Pour cause, la famille paternelle de Lady n’ayant pas donné de fille en échange de sa mère, c’est à la fille qu’on tente de faire payer cette forme de dette. Pour sa patronne tout a été mis en œuvre par l’association fleur du désert et le service de l’action pour dissuader l’oncle maternel indélicat mais l’indigence pourrait annihiler les efforts fournis jusqu’ici. « Ma peur aujourd’hui se trouve beaucoup plus du côté de Lady. A vrai dire, ce n’est pas simple pour elle et ses jeunes frères. Leur grand-mère est très vieille et ne peut plus rien faire. C’est difficile pour eux de trouver à manger. Ce sont les aides ponctuelles de l’association qui leur permet de survivre. Entre temps, elles ont bénéficié d’une aide financière de la part de l’Anadeb (Agence nationale pour développement à la base) , mais ça c’était une fois en passant.
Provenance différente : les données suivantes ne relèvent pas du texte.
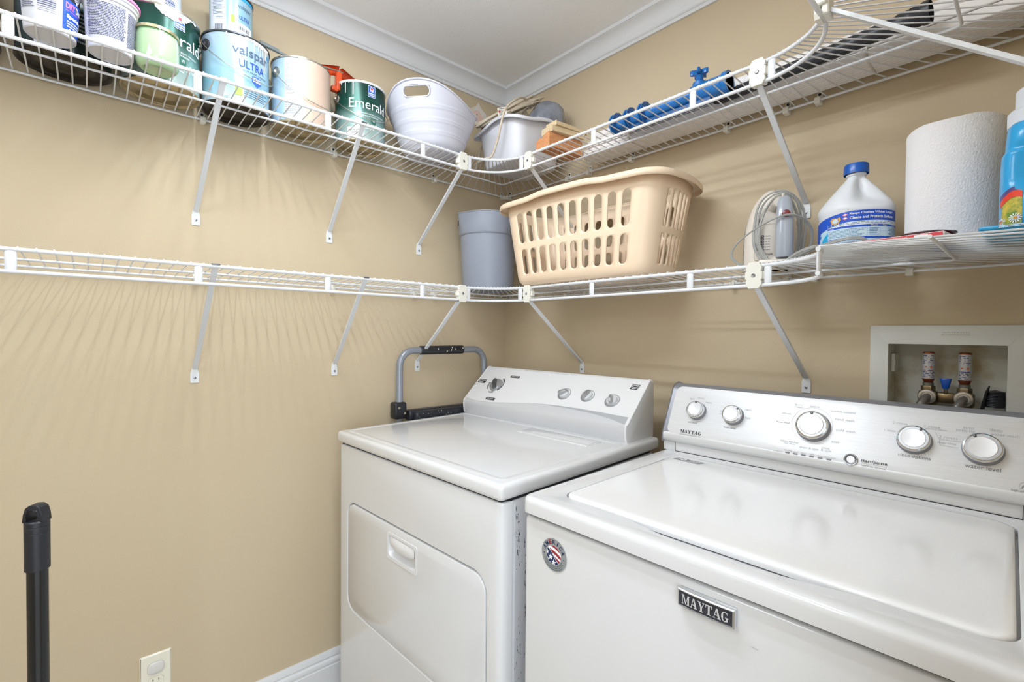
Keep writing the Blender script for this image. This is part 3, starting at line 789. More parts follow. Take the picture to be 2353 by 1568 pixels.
g = G(); arc_band(g, WL, .669, .0115, .0085, .0092, 0, 360, .0001, 30); g.build('emblem_ring', M_INKL, was); g = G(); arc_band(g, WL, .3440, .0735, .0395, .0400, 0, 360, .0001, 48); g.build('dial_circle', M_INKL, was); g = G()
for tx, a, b, ww in (('clean washer', .3062, .0280, .038), ('with affresh', .307, .0232, .022), ('drain & spin', .3454, .0190, .036), ('rinse', .3762, .0255, .014), ('& spin', .3775, .0195, .019), ('soak', .3925, .0425, .015), ('cold wash', .4075, .0695, .034), ('hand wash', .4035, .0935, .034), ('wrinkle control', .3980, .1110, .046), ('normal', .3448, .1170, .020), ('bulky', .3136, .1165, .016), ('sheets', .3136, .1115, .018), ('whites', .2905, .0930, .020),
        ('progress', .2870, .0010, .020), ('sensing', .3065, .0065, .016), ('wash', .3215, .0065, .010), ('rinse', .3370, .0065, .010), ('spin', .3525, .0065, .009), ('done', .3680, .0065, .010), ('lid locked', .3860, .0065, .020),
        ('1 rinse', .4809, .0823, .018), ('2 rinses', .4959, .1001, .023), ('1 rinse', .5445, .0998, .023), ('with fabric softener', .5500, .0955, .032), ('2 rinses', .5680, .0822, .026), ('with fabric softener', .5720, .0770, .030), ('deep rinse', .5665, .0705, .026),
        ('auto', .5950, .1055, .015), ('sensing', .5910, .0990, .026), ('deep', .6310, .1060, .016), ('water wash', .6420, .0995, .036), ('light', .0620, .1020, .012), ('normal', .0850, .1070, .018), ('heavy', .1080, .0970, .016), ('tap', .1440, .0780, .008), ('cold', .1440, .0720, .010), ('warm', .2060, .0900, .016), ('hot', .2100, .0700, .012)):
    g = G(); text(g, tx, WL, a, b, ww); g.build('pale_lettering', M_INKL, was)
g = G()
for a, b in (((.549, .090), (.556, .076)), ((.556, .076), (.557, .0655)), ((.557, .0655), (.583, .0640))):
    d = Vector(b) - Vector(a); nn = Vector((-d.y, d.x)).normalized() * .0003
    g.add([WL(a[0] - nn.x, a[1] - nn.y), WL(b[0] - nn.x, b[1] - nn.y), WL(b[0] + nn.x, b[1] + nn.y), WL(a[0] + nn.x, a[1] + nn.y)], [(0, 1, 2, 3)])
g.build('bracket_line', M_INKL, was)
# badge on the front
BF = lambda u, v, w=0.0: (u, -.0035 - w + 0 * v + .0 - .0022 * (1 - ((u - .363) / .04) ** 2), v)
g = G()
rows = []
bo = [(.3235, .8505), (.4025, .8505), (.4025, .8755), (.3235, .8755)]
def bloop(d, w):
    x0_, x1_, y0_, y1_ = .3235 + d, .4025 - d, .8505 + d, .8755 - d
    P = [(x0_ + (x1_ - x0_) * i / 8, y0_) for i in range(8)] + [(x1_, y0_)] + [(x1_ - (x1_ - x0_) * i / 8, y1_) for i in range(8)] + [(x0_, y1_)]
    return [BF(a, b, w) for a, b in P]
g.grid([[ (p[0], .003, p[2]) for p in bloop(0, 0)], bloop(0, .001), bloop(.001, .0025), bloop(.0022, .0025), bloop(.0026, .0012)], closed=True)
g.build('badge_frame', M_CHROME, was, ang=30)
g = G(); P = [(x, z) for x, z in [(.3258 + (.4002 - .3258) * i / 8, 0) for i in range(9)]]
g.grid([[BF(x, .8528, .0014) for x, _ in P], [BF(x, .8732, .0014) for x, _ in P]]); g.build('badge_field', mat('badge_black', '#34353C', .35), was, ang=180)
g = G(); serif_text(g, 'MAYTAG', lambda u, v, w=0: BF(u, v, .0022), .363, .863, .066, .0135); g.build('badge_lettering', mat('badge_silver', '#DDDEE0', .3, .3), was)
# round flag sticker
SX, SZ, SR = .0795, .8345, .0298
SF = lambda u, v, w=0.0: (SX + u, .0035 - .0004 - w, SZ + v)
g = G(); g.prism(circ(0, 0, SR, 48), None, .0, SF); g.build('round_sticker', mat('sticker_grey', '#A2A5A6', .35, .3), was)
g = G(); g.prism(circ(0, 0, .0175, 40), None, .0002, SF); g.build('sticker_white_disc', M_INKW, was)
def raster(fn, R, n, w):
    g = G(); d = 2 * R / n
    for j in range(n):
        y = -R + (j + .5) * d; s0 = None
        for i in range(n + 1):
            x = -R + (i + .5) * d
            ins = i < n and x * x + y * y < R * R and fn(x / R, y / R)
            if ins and s0 is None: s0 = x - d / 2
            if not ins and s0 is not None:
                g.add([SF(s0, y - d / 2, w), SF(x - d / 2, y - d / 2, w), SF(x - d / 2, y + d / 2, w), SF(s0, y + d / 2, w)], [(0, 1, 2, 3)]); s0 = None
    return g
def star(x, y, cx, cy, r):
    a = math.atan2(y - cy, x - cx) - pi / 2; d = math.hypot(x - cx, y - cy)
    k = (a % (2 * pi / 5)) - pi / 5
    return d * cos(abs(abs(k) - pi / 5) if False else k) < r * (.42 + .58 * abs(k) / (pi / 5)) if d < r else False
stars = ((-.42, -.30, .30), (.02, -.78, .30), (-.92, .12, .26), (-.85, -.62, .2), (-.45, -1.0, .2))
blue = lambda x, y: y < -.78 * x - .12 - .12 * sin(3 * x) and not any(star(x, y, *s_) for s_ in stars)
def red(x, y):
    if y < -.78 * x - .02 - .12 * sin(3 * x): return False
    c = y + .18 * (x + .1) ** 2 + .22 * x
    return (.80 < c < 1.2) or (.16 < c < .48) or (-.42 < c < -.10)
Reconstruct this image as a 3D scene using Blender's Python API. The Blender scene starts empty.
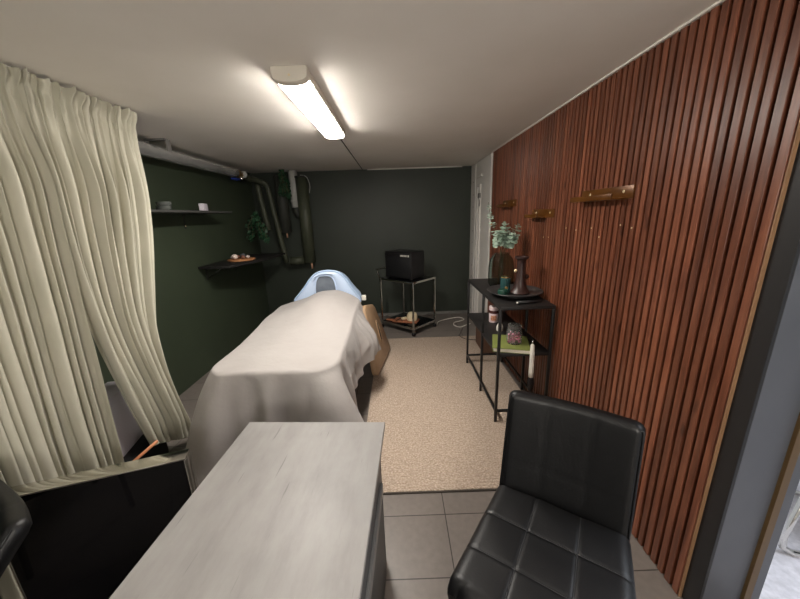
import bpy, bmesh, math, random
from mathutils import Vector, Matrix, noise
PI = math.pi
random.seed(7)
scene = bpy.context.scene
C = scene.collection
V = Vector

# ------------------------------------------------------------------ camera
cam_d = bpy.data.cameras.new('camera'); cam = bpy.data.objects.new('camera', cam_d); C.objects.link(cam)
cam_d.sensor_width = 36.0; cam_d.lens = 36.0 * 320.84 / 800.0; cam_d.clip_start = 0.02
pitch, yaw, roll = math.radians(14.713), math.radians(0.195), math.radians(-1.945)
fw = V((math.sin(yaw)*math.cos(pitch), math.cos(yaw)*math.cos(pitch), -math.sin(pitch)))
rt = V((math.cos(yaw), -math.sin(yaw), 0)); up = rt.cross(fw)
r2 = rt*math.cos(roll) + up*math.sin(roll); u2 = -rt*math.sin(roll) + up*math.cos(roll)
m = Matrix((r2, u2, -fw)).transposed().to_4x4(); m.translation = V((0, 0, 1.6))
cam.matrix_world = m
scene.camera = cam

# ------------------------------------------------------------------ world, light, exposure
w = bpy.data.worlds.new('world'); scene.world = w; w.use_nodes = True
w.node_tree.nodes['Background'].inputs[0].default_value = (0.5, 0.55, 0.65, 1)
w.node_tree.nodes['Background'].inputs[1].default_value = 0.05
vs = scene.view_settings
vs.view_transform = 'Standard'; vs.look = 'None'; vs.gamma = 1.0; vs.use_curve_mapping = False
vs.exposure = 1.15
LAMP_STRENGTH = 42.0
FILL_STRENGTH = 44.0
LAMP_COLOR = (1.0, 0.945, 0.87, 1)
ld = bpy.data.lights.new('next_room_light', 'AREA'); ld.energy = 26; ld.size = 1.2; ld.color = (0.86, 0.92, 1.0)
lo = bpy.data.objects.new('next_room_light', ld); C.objects.link(lo); lo.location = (2.5, 1.0, 2.2)

# ------------------------------------------------------------------ materials
def mat(name, col, rough=0.5, metal=0.0, spec=0.5, emit=None, es=0.0, trans=0.0, ior=1.45, sheen=0.0, alpha=1.0):
    mt = bpy.data.materials.new(name); mt.use_nodes = True
    b = mt.node_tree.nodes['Principled BSDF']
    b.inputs['Base Color'].default_value = (*col, 1) if len(col) == 3 else col
    b.inputs['Roughness'].default_value = rough; b.inputs['Metallic'].default_value = metal
    b.inputs['Specular IOR Level'].default_value = spec
    b.inputs['Transmission Weight'].default_value = trans; b.inputs['IOR'].default_value = ior
    b.inputs['Sheen Weight'].default_value = sheen
    if emit: b.inputs['Emission Color'].default_value = emit; b.inputs['Emission Strength'].default_value = es
    return mt
def srgb(r, g, b):
    f = lambda c: (c/255/12.92) if c/255 <= .04045 else ((c/255+.055)/1.055)**2.4
    return (f(r), f(g), f(b))
def N(mt, t, **kw):
    n = mt.node_tree.nodes.new(t)
    for k, v in kw.items():
        if hasattr(n, k) and k not in ('Scale',): setattr(n, k, v)
    return n
def L(mt, a, b): mt.node_tree.links.new(a, b)
def bsdf(mt): return mt.node_tree.nodes['Principled BSDF']
def coords(mt, scale=(1, 1, 1)):
    tc = N(mt, 'ShaderNodeTexCoord'); mp = N(mt, 'ShaderNodeMapping'); mp.inputs['Scale'].default_value = scale
    L(mt, tc.outputs['Object'], mp.inputs['Vector']); return mp.outputs['Vector']
def noise_n(mt, vec, sc, detail=4, rough=0.5):
    n = N(mt, 'ShaderNodeTexNoise'); n.inputs['Scale'].default_value = sc; n.inputs['Detail'].default_value = detail
    n.inputs['Roughness'].default_value = rough; L(mt, vec, n.inputs['Vector']); return n.outputs['Fac']
def ramp(mt, fac, stops):
    r = N(mt, 'ShaderNodeValToRGB'); e = r.color_ramp.elements
    while len(e) < len(stops): e.new(0.5)
    for i, (p, c) in enumerate(stops): e[i].position = p; e[i].color = (*c, 1)
    L(mt, fac, r.inputs['Fac']); return r.outputs['Color']
def bump(mt, h, strength, dist=0.01):
    b = N(mt, 'ShaderNodeBump'); b.inputs['Strength'].default_value = strength; b.inputs['Distance'].default_value = dist
    L(mt, h, b.inputs['Height']); L(mt, b.outputs['Normal'], bsdf(mt).inputs['Normal']); return b
def noisy(name, c1, c2, sc, rough, bs=0.2, bsc=None, stretch=(1, 1, 1), bd=0.005, **kw):
    mt = mat(name, c1, rough, **kw); v = coords(mt, stretch)
    f = noise_n(mt, v, sc); L(mt, ramp(mt, f, [(0.35, c1), (0.68, c2)]), bsdf(mt).inputs['Base Color'])
    if bs: bump(mt, noise_n(mt, v, bsc or sc*3), bs, bd)
    return mt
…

Comme elle n’a rien, je crains que qu’elle soit trompée facilement au travers de petits cadeaux. Elle pourrait être tentée de suivre des dragueurs afin de mettre un terme à sa souffrance », s’indigne la patronne. Cependant, la fille rassure qu’elle tient à aller jusqu’au bout de sa formation afin de prendre en charge sa grand-mère plus tard.  » Si je deviens patronne, je vais aider ma grand-mère à s’occuper de mes petits frères. Je vais m’abstenir jusqu’à achever ma formation. « Affirme-t-elle

Entre la faim, la peur du mariage forcé, et les contraintes liées à la formation, Lady tente de redonner un sens à sa vie. Aujourd’hui, le poids de son passé douloureux pèse sur ses épaules, mais elle doit se battre au quotidien pour sortir de l’ornière. Deux de ses quatre frères ont déserté les bancs alors qu’ils ont à peine la dizaine. Comme Lady, ils sont nombreux, ces enfants qui se retrouvent abandonnés sans soutien dans une région où gagner un repas journalier, se soigner, avoir accès à l’eau potable et se former, demeurent encore une réalité difficilement trouvable. Pourtant, le Togo a ratifié toutes les conventions sur les droits des enfants, l’accès universel à la santé et le droit à l’éducation.